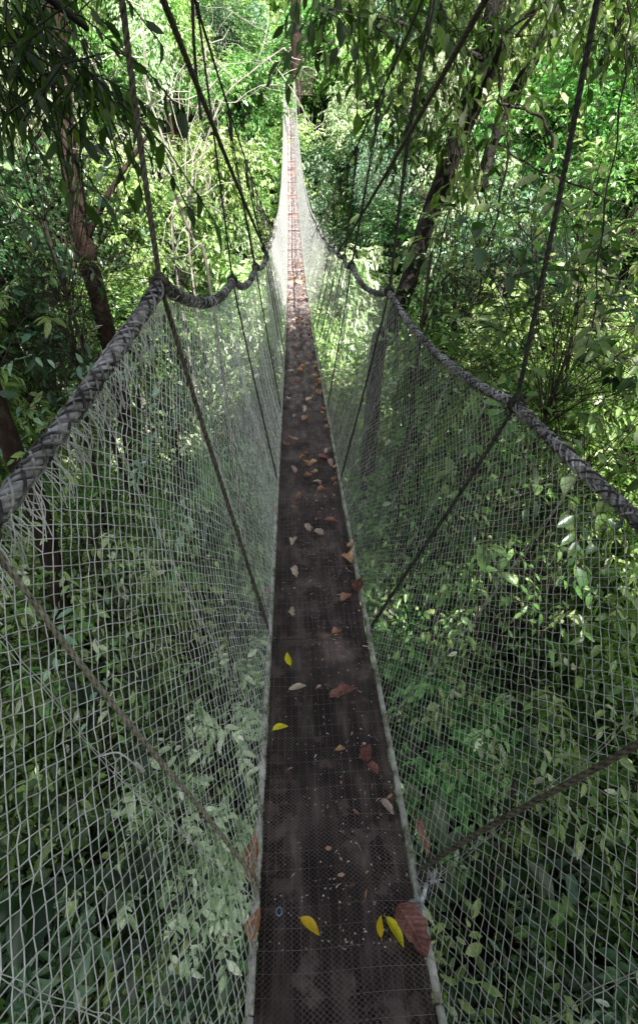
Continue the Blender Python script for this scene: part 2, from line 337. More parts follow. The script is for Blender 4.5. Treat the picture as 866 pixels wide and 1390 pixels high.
# hand rope fixings measured from the photograph, then regular
KL = [(-.8, -.47, CZ - .52)] + [(y, *P(px, py, y)[[0, 2]]) for px, py, y in [(-23, 723, .66), (218, 387, 1.5), (316, 381, 2.9), (347, 362, 4.3)]]
KR = [(-.8, .47, CZ - .50)] + [(y, *P(px, py, y)[[0, 2]]) for px, py, y in [(1063, 882, .47), (700, 549, 1.5), (528, 396, 2.9), (477, 360, 4.3)]]
for k in range(29):
    y = 5.7 + 1.4 * k
    w = (.40 if k < 5 else .37) + .03 * sin(k * 1.7) * math.exp(-k / 4)
    KL.append((y, -(w - .07 * math.exp(-k / 3)), float(floor_z(y)) + 1.17)); KR.append((y, w + .04 * math.exp(-k / 3), float(floor_z(y)) + 1.17))
KL, KR = np.array(KL), np.array(KR)
def rope_pt(side, y):
    K = KL if side < 0 else KR; y = np.asarray(y, float)
    x = np.interp(y, K[:, 0], K[:, 1]); z = np.interp(y, K[:, 0], K[:, 2])
    i = np.clip(np.searchsorted(K[:, 0], y) - 1, 0, len(K) - 2); a, b = K[i, 0], K[i + 1, 0]
    u = np.clip((y - a) / (b - a), 0, 1); dip = 4 * u * (1 - u)
    amp = np.where((a > 1) & (a < 3), .075, np.where(a < 1, .012, np.where(a > 11, .012, .045))) * (b - a) / 1.4
    return np.stack([x, y, z - amp * dip], -1)
def net_surf(side, y, t):
    """t=0 on the walkway edge, t=1 on the hand rope"""
    top = rope_pt(side, y); bx = side * HW; bz = floor_z(y) + .005
    x = bx + (top[..., 0] - bx) * t; z = bz + (top[..., 2] - bz) * t
    bell = np.sin(pi * np.clip(t, 0, 1)) * (1 - .6 * np.clip((y - 10) / 5, 0, 1))
    ph = 1.3 if side < 0 else 0
    x = x + side * bell * (.024 + .010 * np.sin(4.4 * y + ph) + .008 * np.sin(11 * y + 3 * t) * np.clip(y / 5, .3, 1))
    pleat = np.clip((y - 3) / 4, 0, 1) * .024
    x = x + side * bell * pleat * (np.sin(21 * y) + .8 * np.sin(37.3 * y + 2) + .6 * np.sin(59 * y + 2.2 * t))
    yy = y + bell * np.clip(y / 6, .22, 1) * (.02 * np.sin(5 * t * pi + 3 * y) + .03 * np.sin(2.3 * y + 4 * t + ph))
    return np.stack([x, yy, z], -1)
def net(side, ya, yb, a, rows, r, knots=False):
    mb = MB(); ncol = int((yb - ya) / a)
    ys = ya + a * np.arange(ncol + 1)
    T = np.linspace(0, 1, rows + 1)
    nodes = []
    for j in range(rows + 1):
        y = ys + (a / 2 if j % 2 else 0)
        p = net_surf(side, y, np.full_like(y, T[j])); p += rng.standard_normal(p.shape) * .0012 * (a / .03)
        nodes.append(p)
    for j in range(rows):
        A, B = nodes[j], nodes[j + 1]
        segments(mb, A, B, r)
        if j % 2: segments(mb, A[:-1], B[1:], r)
        else: segments(mb, A[1:], B[:-1], r)
    if knots:
        K = np.concatenate(nodes); m = len(K); rr = .0018 * rng.uniform(.7, 1.25, m)[:, None]
        ax6 = np.array([[1, 0, 0], [-1, 0, 0], [0, 1, 0], [0, -1, 0], [0, 0, 1], [0, 0, -1.0]])
        V = K[:, None] + rr[:, None] * ax6[None]; F8 = np.array([[0, 2, 4], [2, 1, 4], [1, 3, 4], [3, 0, 4], [2, 0, 5], [1, 2, 5], [3, 1, 5], [0, 3, 5]])
        mb.add(V.reshape(-1, 3), (np.arange(m)[:, None, None] * 6 + F8[None]).reshape(-1, 3))
    return mb
def merge(a, b):
    a.f += [f + a.n for f in b.f]; a.mi += b.mi; a.v += b.v; a.t += b.t; a.n += b.n
for side in (-1, 1):
    mb = net(side, Y0, 4.2, .034, 72, .00108 if side < 0 else .00088, True)
    merge(mb, net(side, 4.2, 12, .04, 54, .0009))
    merge(mb, net(side, 12, Y1, .075, 30, .0020))
    # gathered seams where the net is drawn together
    for y in np.arange(.15, 12, .47):
        yy = y + .1 * sin(9 * y); t = np.linspace(0, 1, 26)
        for q in range(2):
            tube(mb, net_surf(side, np.full_like(t, yy + .006 * q), t) + rng.standard_normal((26, 3)) * .0015, .0008, 3)
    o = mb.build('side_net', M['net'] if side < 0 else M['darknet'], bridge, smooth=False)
    o['label'] = 'left pale knotted side net' if side < 0 else 'right pale knotted side net'
    # hand rope: thick twisted core wrapped in knotted net twine
    hb = MB(); ys = np.arange(Y0, 12, .01); core = rope_pt(side, ys)
    tube(hb, core[::1], .0135 if side > 0 else .017, 10, lobes=4, pitch=.11)
    t, a, b = frames(core); s = ys
    for w in range(4):
        for sg in (-1, 1):
            ph = w * pi / 2 + sg * 2 * pi * s / .13 + .3 * np.sin(9 * s)
            rr = (.014 if side > 0 else .017) + .002 * np.sin(31 * s + w)
            tube(hb, core + rr[:, None] * (np.cos(ph)[:, None] * a + np.sin(ph)[:, None] * b), .0029, 5, tint=(.45 + .35 * np.sin(np.arange(len(core)) * .35 + w * 1.7 + sg) + .12 * rng.standard_normal(len(core))).repeat(5))
    n = 2600; yi = .3 + 5 * rng.random(n) ** 1.6; c_ = rope_pt(side, yi); dv = unit(rng.standard_normal((n, 3)))
    segments(hb, c_ + dv * .014, c_ + dv * .014 + unit(dv + .9 * rng.standard_normal((n, 3))) * rng.uniform(.006, .018, n)[:, None], .0003)
    yf = np.arange(12, Y1, .05); tube(hb, rope_pt(side, yf), .018, 6, lobes=3, pitch=.4)
    hb.build('hand_rope', M['handrope'], bridge)
    # loose twine hanging off the left rope
    if side < 0:
        lb = MB()
        for k in range(150):
            y = rng.uniform(.5, 1.5); p = rope_pt(-1, y); q = net_surf(-1, np.array(y + rng.uniform(-.04, .04)), np.array(rng.uniform(.9, .97)))
            m_ = (p + q) / 2 + np.array([rng.uniform(-.015, .02), 0, 0]); tube(lb, smooth_path([p + rng.normal(0, .008, 3), m_, q], 4), .0012, 3)
        lb.build('net_lashing', M['net'], bridge)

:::

*Exercise objective*. Restate the whole listing above exactly, except for its images.

*Result below*.
Continue the Blender Python script for this scene: part 2, from line 337. More parts follow. The script is for Blender 4.5. Treat the picture as 866 pixels wide and 1390 pixels high.
# hand rope fixings measured from the photograph, then regular
KL = [(-.8, -.47, CZ - .52)] + [(y, *P(px, py, y)[[0, 2]]) for px, py, y in [(-23, 723, .66), (218, 387, 1.5), (316, 381, 2.9), (347, 362, 4.3)]]
KR = [(-.8, .47, CZ - .50)] + [(y, *P(px, py, y)[[0, 2]]) for px, py, y in [(1063, 882, .47), (700, 549, 1.5), (528, 396, 2.9), (477, 360, 4.3)]]
for k in range(29):
    y = 5.7 + 1.4 * k
    w = (.40 if k < 5 else .37) + .03 * sin(k * 1.7) * math.exp(-k / 4)
    KL.append((y, -(w - .07 * math.exp(-k / 3)), float(floor_z(y)) + 1.17)); KR.append((y, w + .04 * math.exp(-k / 3), float(floor_z(y)) + 1.17))
KL, KR = np.array(KL), np.array(KR)
def rope_pt(side, y):
    K = KL if side < 0 else KR; y = np.asarray(y, float)
    x = np.interp(y, K[:, 0], K[:, 1]); z = np.interp(y, K[:, 0], K[:, 2])
    i = np.clip(np.searchsorted(K[:, 0], y) - 1, 0, len(K) - 2); a, b = K[i, 0], K[i + 1, 0]
    u = np.clip((y - a) / (b - a), 0, 1); dip = 4 * u * (1 - u)
    amp = np.where((a > 1) & (a < 3), .075, np.where(a < 1, .012, np.where(a > 11, .012, .045))) * (b - a) / 1.4
    return np.stack([x, y, z - amp * dip], -1)
def net_surf(side, y, t):
    """t=0 on the walkway edge, t=1 on the hand rope"""
    top = rope_pt(side, y); bx = side * HW; bz = floor_z(y) + .005
    x = bx + (top[..., 0] - bx) * t; z = bz + (top[..., 2] - bz) * t
    bell = np.sin(pi * np.clip(t, 0, 1)) * (1 - .6 * np.clip((y - 10) / 5, 0, 1))
    ph = 1.3 if side < 0 else 0
    x = x + side * bell * (.024 + .010 * np.sin(4.4 * y + ph) + .008 * np.sin(11 * y + 3 * t) * np.clip(y / 5, .3, 1))
    pleat = np.clip((y - 3) / 4, 0, 1) * .024
    x = x + side * bell * pleat * (np.sin(21 * y) + .8 * np.sin(37.3 * y + 2) + .6 * np.sin(59 * y + 2.2 * t))
    yy = y + bell * np.clip(y / 6, .22, 1) * (.02 * np.sin(5 * t * pi + 3 * y) + .03 * np.sin(2.3 * y + 4 * t + ph))
    return np.stack([x, yy, z], -1)
def net(side, ya, yb, a, rows, r, knots=False):
    mb = MB(); ncol = int((yb - ya) / a)
    ys = ya + a * np.arange(ncol + 1)
    T = np.linspace(0, 1, rows + 1)
    nodes = []
    for j in range(rows + 1):
        y = ys + (a / 2 if j % 2 else 0)
        p = net_surf(side, y, np.full_like(y, T[j])); p += rng.standard_normal(p.shape) * .0012 * (a / .03)
        nodes.append(p)
    for j in range(rows):
        A, B = nodes[j], nodes[j + 1]
        segments(mb, A, B, r)
        if j % 2: segments(mb, A[:-1], B[1:], r)
        else: segments(mb, A[1:], B[:-1], r)
    if knots:
        K = np.concatenate(nodes); m = len(K); rr = .0018 * rng.uniform(.7, 1.25, m)[:, None]
        ax6 = np.array([[1, 0, 0], [-1, 0, 0], [0, 1, 0], [0, -1, 0], [0, 0, 1], [0, 0, -1.0]])
        V = K[:, None] + rr[:, None] * ax6[None]; F8 = np.array([[0, 2, 4], [2, 1, 4], [1, 3, 4], [3, 0, 4], [2, 0, 5], [1, 2, 5], [3, 1, 5], [0, 3, 5]])
        mb.add(V.reshape(-1, 3), (np.arange(m)[:, None, None] * 6 + F8[None]).reshape(-1, 3))
    return mb
def merge(a, b):
    a.f += [f + a.n for f in b.f]; a.mi += b.mi; a.v += b.v; a.t += b.t; a.n += b.n
for side in (-1, 1):
    mb = net(side, Y0, 4.2, .034, 72, .00108 if side < 0 else .00088, True)
    merge(mb, net(side, 4.2, 12, .04, 54, .0009))
    merge(mb, net(side, 12, Y1, .075, 30, .0020))
    # gathered seams where the net is drawn together
    for y in np.arange(.15, 12, .47):
        yy = y + .1 * sin(9 * y); t = np.linspace(0, 1, 26)
        for q in range(2):
            tube(mb, net_surf(side, np.full_like(t, yy + .006 * q), t) + rng.standard_normal((26, 3)) * .0015, .0008, 3)
    o = mb.build('side_net', M['net'] if side < 0 else M['darknet'], bridge, smooth=False)
    o['label'] = 'left pale knotted side net' if side < 0 else 'right pale knotted side net'
    # hand rope: thick twisted core wrapped in knotted net twine
    hb = MB(); ys = np.arange(Y0, 12, .01); core = rope_pt(side, ys)
    tube(hb, core[::1], .0135 if side > 0 else .017, 10, lobes=4, pitch=.11)
    t, a, b = frames(core); s = ys
    for w in range(4):
        for sg in (-1, 1):
            ph = w * pi / 2 + sg * 2 * pi * s / .13 + .3 * np.sin(9 * s)
            rr = (.014 if side > 0 else .017) + .002 * np.sin(31 * s + w)
            tube(hb, core + rr[:, None] * (np.cos(ph)[:, None] * a + np.sin(ph)[:, None] * b), .0029, 5, tint=(.45 + .35 * np.sin(np.arange(len(core)) * .35 + w * 1.7 + sg) + .12 * rng.standard_normal(len(core))).repeat(5))
    n = 2600; yi = .3 + 5 * rng.random(n) ** 1.6; c_ = rope_pt(side, yi); dv = unit(rng.standard_normal((n, 3)))
    segments(hb, c_ + dv * .014, c_ + dv * .014 + unit(dv + .9 * rng.standard_normal((n, 3))) * rng.uniform(.006, .018, n)[:, None], .0003)
    yf = np.arange(12, Y1, .05); tube(hb, rope_pt(side, yf), .018, 6, lobes=3, pitch=.4)
    hb.build('hand_rope', M['handrope'], bridge)
    # loose twine hanging off the left rope
    if side < 0:
        lb = MB()
        for k in range(150):
            y = rng.uniform(.5, 1.5); p = rope_pt(-1, y); q = net_surf(-1, np.array(y + rng.uniform(-.04, .04)), np.array(rng.uniform(.9, .97)))
            m_ = (p + q) / 2 + np.array([rng.uniform(-.015, .02), 0, 0]); tube(lb, smooth_path([p + rng.normal(0, .008, 3), m_, q], 4), .0012, 3)
        lb.build('net_lashing', M['net'], bridge)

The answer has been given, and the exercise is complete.